Leaving out all pictures, please print only the lines from the one containing "What Blender Python" through the one containing "rs = np.random.RandomState".
── Material ──
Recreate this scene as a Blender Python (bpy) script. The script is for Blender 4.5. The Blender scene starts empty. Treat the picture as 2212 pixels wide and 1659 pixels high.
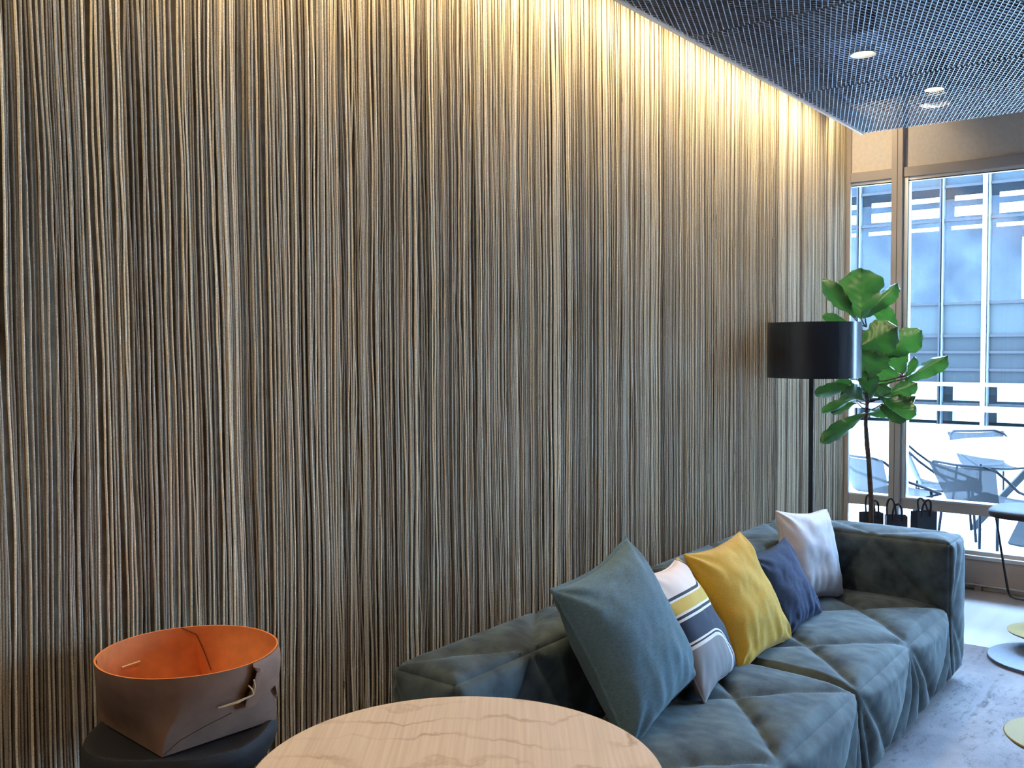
import bpy, math, random
import numpy as np
from mathutils import Vector, Matrix, noise
random.seed(7); rng = np.random.default_rng(7)
C = bpy.context.scene.collection
PI = math.pi
# ------------------------------------------------------------------ camera
FPX = 2050.0; TH = math.radians(37.53); PT = math.atan(84.5/FPX); RO = 0.0055
Fh = Vector((math.cos(TH), math.sin(TH), 0)); Rh = Vector((math.sin(TH), -math.cos(TH), 0)); Uh = Vector((0, 0, 1))
Fc = Fh*math.cos(PT)-Uh*math.sin(PT); Uc = Uh*math.cos(PT)+Fh*math.sin(PT)
Rc = Rh*math.cos(RO)-Uc*math.sin(RO); Uc = Uc*math.cos(RO)+Rh*math.sin(RO)
cd = bpy.data.cameras.new('camera'); cam = bpy.data.objects.new('camera', cd); C.objects.link(cam)
M = Matrix((Rc, Uc, -Fc)).transposed().to_4x4(); M.translation = Vector((0, 0, 1.62)); cam.matrix_world = M
cd.sensor_fit = 'HORIZONTAL'; cd.sensor_width = 36; cd.lens = FPX/2212*36; cd.clip_start = .05; cd.clip_end = 200
bpy.context.scene.camera = cam
# ------------------------------------------------------------------ view, world
vs = bpy.context.scene.view_settings
vs.view_transform = 'Standard'; vs.look = 'None'; vs.gamma = 1; vs.use_curve_mapping = False; vs.exposure = 0.45
w = bpy.data.worlds.new('overcast sky'); bpy.context.scene.world = w; w.use_nodes = True
bg = w.node_tree.nodes['Background']; bg.inputs[0].default_value = (0.41, 0.65, 1.0, 1); bg.inputs[1].default_value = 40.0
WARM = (1.0, 0.78, 0.47); WARM2 = (1.0, 0.82, 0.66)
def area(name, loc, direction, sx, sy, power, color, spread=PI):
    l = bpy.data.lights.new(name, 'AREA'); l.shape = 'RECTANGLE'; l.size = sx; l.size_y = sy; l.energy = power; l.color = color; l.spread = spread
    o = bpy.data.objects.new(name, l); C.objects.link(o); o.location = loc
    z = -Vector(direction).normalized(); x = Vector((1, 0, 0)); y = z.cross(x).normalized()
    o.rotation_euler = Matrix((x, y, z)).transposed().to_euler(); return o
# LED strip in the slot between the ceiling mesh and the string wall
area('cove_strip_light', (2.3, 2.05, 3.10), (0, .45, -1), 7.4, .025, 78, WARM)

def spot(name, loc, power, color, size=2.0, blend=.6, direction=(0, 0, -1), rad=.04):
    l = bpy.data.lights.new(name, 'SPOT'); l.energy = power; l.color = color; l.spot_size = size; l.spot_blend = blend; l.shadow_soft_size = rad
    o = bpy.data.objects.new(name, l); C.objects.link(o); o.location = loc
    o.rotation_euler = Vector(direction).to_track_quat('-Z', 'Y').to_euler(); return o

# ------------------------------------------------------------------ materials
def newmat(name):
    m = bpy.data.materials.new(name); m.use_nodes = True
    return m, m.node_tree.nodes, m.node_tree.links, m.node_tree.nodes['Principled BSDF']
def mat(name, col, rough=.6, metal=0, var=0, scale=8, bump=0, bscale=60, sheen=0, detail=4, stretch=(1, 1, 1), col2=None, spec=None, rot=(0, 0, 0), sheen_tint=None):
    m, N, L, P = newmat(name)
    P.inputs['Base Color'].default_value = (*col, 1); P.inputs['Roughness'].default_value = rough; P.inputs['Metallic'].default_value = metal
    if spec is not None: P.inputs['Specular IOR Level'].default_value = spec
    if sheen:
        P.inputs['Sheen Weight'].default_value = sheen; P.inputs['Sheen Roughness'].default_value = .35
        if sheen_tint: P.inputs['Sheen Tint'].default_value = (*sheen_tint, 1)
    tc = N.new('ShaderNodeTexCoord'); mp = N.new('ShaderNodeMapping'); mp.inputs['Scale'].default_value = stretch; mp.inputs['Rotation'].default_value = rot
    L.new(tc.outputs['Object'], mp.inputs['Vector'])
    if var or col2:
        n = N.new('ShaderNodeTexNoise'); n.inputs['Scale'].default_value = scale; n.inputs['Detail'].default_value = detail
        L.new(mp.outputs[0], n.inputs['Vector'])
        r = N.new('ShaderNodeValToRGB'); r.color_ramp.elements[0].position = .35; r.color_ramp.elements[1].position = .65
        a = col2 if col2 else tuple(c*(1-var) for c in col); b = col if col2 else tuple(min(1, c*(1+var)) for c in col)
        r.color_ramp.elements[0].color = (*a, 1); r.color_ramp.elements[1].color = (*b, 1)
        L.new(n.outputs['Fac'], r.inputs[0]); L.new(r.outputs[0], P.inputs['Base Color'])
    if bump:
        n = N.new('ShaderNodeTexNoise'); n.inputs['Scale'].default_value = bscale; n.inputs['Detail'].default_value = 3
        L.new(mp.outputs[0], n.inputs['Vector'])
        b = N.new('ShaderNodeBump'); b.inputs['Strength'].default_value = bump; b.inputs['Distance'].default_value = .003
        L.new(n.outputs['Fac'], b.inputs['Height']); L.new(b.outputs[0], P.inputs['Normal'])
    return m
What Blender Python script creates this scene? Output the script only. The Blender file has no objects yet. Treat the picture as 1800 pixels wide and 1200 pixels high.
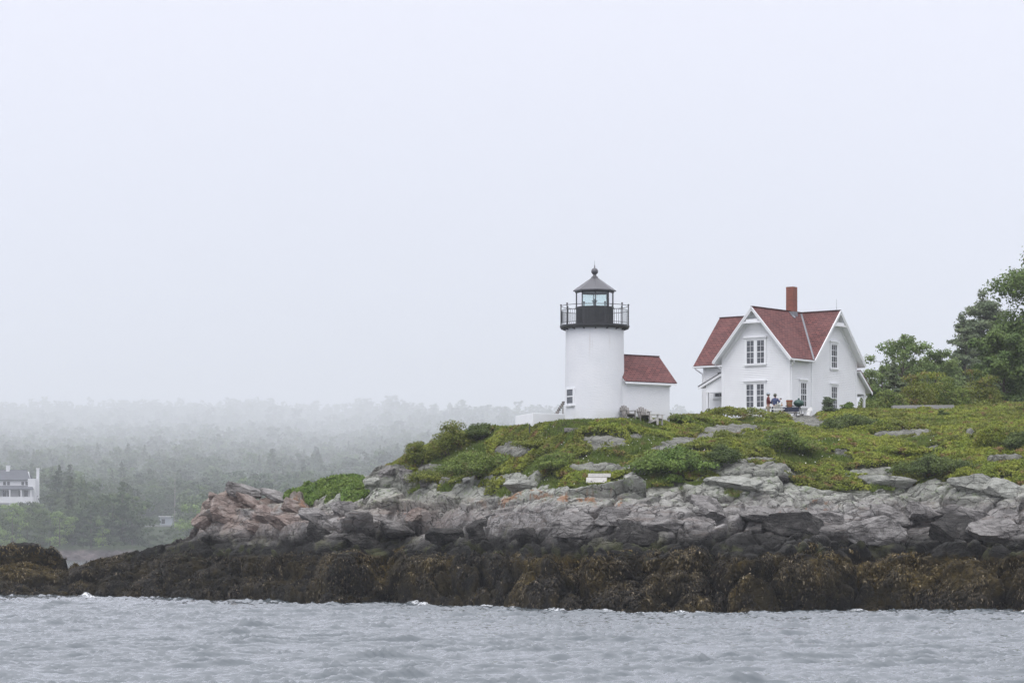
import bpy, math, random
import numpy as np
from mathutils import Vector, Matrix

sc = bpy.context.scene
COL = sc.collection
R = math.radians
rs = np.random.RandomState

# ------------------------------------------------------------------ camera, sky, sun, exposure
F = 4800.0          # focal length in photograph pixels (photograph 1800 wide)
HY = 968.0          # horizon line of the photograph
CZ = 3.0            # eye height above the water, metres
cam = bpy.data.cameras.new("camera")
cam.sensor_width = 36.0
cam.lens = 36.0 * F / 1800.0
cam.shift_y = (HY - 600.0) / 1800.0
cam.clip_start = 1.0
cam.clip_end = 30000.0
camo = bpy.data.objects.new("camera", cam)
COL.objects.link(camo)
camo.location = (0, 0, CZ)
camo.rotation_euler = (R(90), 0, 0)
sc.camera = camo

SUN_EL, SUN_AZ = R(58), R(205)      # azimuth clockwise from +Y: behind the camera, to its left
w = bpy.data.worlds.new("World")
sc.world = w
w.use_nodes = True
nt = w.node_tree
nt.nodes.clear()
out = nt.nodes.new("ShaderNodeOutputWorld")
bg = nt.nodes.new("ShaderNodeBackground")
bg.inputs["Strength"].default_value = 0.1
sky = nt.nodes.new("ShaderNodeTexSky")
sky.sky_type = 'NISHITA'
sky.sun_disc = False
sky.sun_elevation = SUN_EL
sky.sun_rotation = SUN_AZ
tc = nt.nodes.new("ShaderNodeTexCoord")
sep = nt.nodes.new("ShaderNodeSeparateXYZ")
nt.links.new(tc.outputs["Generated"], sep.inputs[0])
ramp = nt.nodes.new("ShaderNodeValToRGB")      # overcast cloud layer: brighter towards the zenith
ramp.color_ramp.elements[0].position = 0.0
ramp.color_ramp.elements[0].color = (0.274, 0.297, 0.358, 1)
ramp.color_ramp.elements[1].position = 1.0
ramp.color_ramp.elements[1].color = (0.96, 0.97, 1.0, 1)
e = ramp.color_ramp.elements.new(0.09)
e.color = (0.337, 0.354, 0.408, 1)
e = ramp.color_ramp.elements.new(0.22)
e.color = (0.418, 0.422, 0.476, 1)
nt.links.new(sep.outputs[2], ramp.inputs[0])
mul = nt.nodes.new("ShaderNodeMixRGB")
mul.blend_type = 'MULTIPLY'
mul.inputs[0].default_value = 1.0
mul.inputs[2].default_value = (23.5, 23.2, 23.5, 1)
nt.links.new(ramp.outputs[0], mul.inputs[1])
mix = nt.nodes.new("ShaderNodeMixRGB")
mix.inputs[0].default_value = 0.93
nt.links.new(sky.outputs[0], mix.inputs[1])
nt.links.new(mul.outputs[0], mix.inputs[2])
nt.links.new(mix.outputs[0], bg.inputs["Color"])
nt.links.new(bg.outputs[0], out.inputs["Surface"])

sun = bpy.data.lights.new("sun", 'SUN')
sun.energy = 1.25
sun.angle = R(30)
sun.color = (1.0, 0.99, 0.98)
suno = bpy.data.objects.new("sun", sun)
COL.objects.link(suno)
sd = Vector((math.sin(SUN_AZ) * math.cos(SUN_EL), math.cos(SUN_AZ) * math.cos(SUN_EL), math.sin(SUN_EL)))
suno.rotation_euler = sd.to_track_quat('Z', 'Y').to_euler()

sc.view_settings.view_transform = 'Standard'
sc.view_settings.look = 'None'
sc.view_settings.exposure = 0.0
sc.view_settings.gamma = 1.0
sc.view_settings.use_curve_mapping = False
sc.cycles.max_bounces = 6
sc.cycles.diffuse_bounces = 3
sc.cycles.glossy_bounces = 3
sc.cycles.transmission_bounces = 4
sc.cycles.transparent_max_bounces = 12
sc.cycles.volume_bounces = 2
sc.cycles.use_denoising = True
try:
    sc.cycles.volume_step_rate = 10.0
except Exception:
    pass

# ------------------------------------------------------------------ object helpers
def tag(o, label=None, cat=None, group=None, kind=None):
    if label: o["label"] = label
    if cat: o["category"] = cat
    if group: o["group"] = group
    if kind: o["kind"] = kind
    return o

def empty(name, loc=(0, 0, 0), rz=0.0, label=None, cat=None, group=None, scale=1.0):
    o = bpy.data.objects.new(name, None)
    o.empty_display_size = 0.2
    COL.objects.link(o)
    o.location = loc
    o.rotation_euler = (0, 0, rz)
    o.scale = (scale,) * 3
    return tag(o, label, cat, group)

def link_mesh(name, me, mat, parent=None, smooth=False):
    o = bpy.data.objects.new(name, me)
    COL.objects.link(o)
    if mat is not None:
        me.materials.append(mat)
    if smooth:
        me.polygons.foreach_set("use_smooth", np.ones(len(me.polygons), dtype=bool))
    if parent is not None:
        o.parent = parent
    return o

def np_mesh(name, V, Fq, mat, parent=None, smooth=False, attrs=None):
    """mesh from numpy arrays; Fq is an (n,3) or (n,4) index array"""
    me = bpy.data.meshes.new(name)
    V = np.ascontiguousarray(V, dtype=np.float32)
    Fq = np.ascontiguousarray(Fq, dtype=np.int32)
    n, k = Fq.shape
    me.vertices.add(len(V))
    me.vertices.foreach_set("co", V.ravel())
    me.loops.add(n * k)
    me.loops.foreach_set("vertex_index", Fq.ravel())
    me.polygons.add(n)
    me.polygons.foreach_set("loop_start", np.arange(n, dtype=np.int32) * k)
    me.polygons.foreach_set("loop_total", np.full(n, k, dtype=np.int32))
    if attrs:
        for a, val in attrs.items():
            at = me.attributes.new(a, 'FLOAT', 'POINT')
            at.data.foreach_set("value", np.ascontiguousarray(val, dtype=np.float32))
    me.update(calc_edges=True)
    me.validate()
    return link_mesh(name, me, mat, parent, smooth)

def grid_faces(nr, nc):
    i = np.arange(nr * nc).reshape(nr, nc)
    return np.stack([i[:-1, :-1], i[:-1, 1:], i[1:, 1:], i[1:, :-1]], -1).reshape(-1, 4)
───
■ Exercise result:
What Blender Python script creates this scene? Output the script only. The Blender file has no objects yet. Treat the picture as 1800 pixels wide and 1200 pixels high.
import bpy, math, random
import numpy as np
from mathutils import Vector, Matrix

sc = bpy.context.scene
COL = sc.collection
R = math.radians
rs = np.random.RandomState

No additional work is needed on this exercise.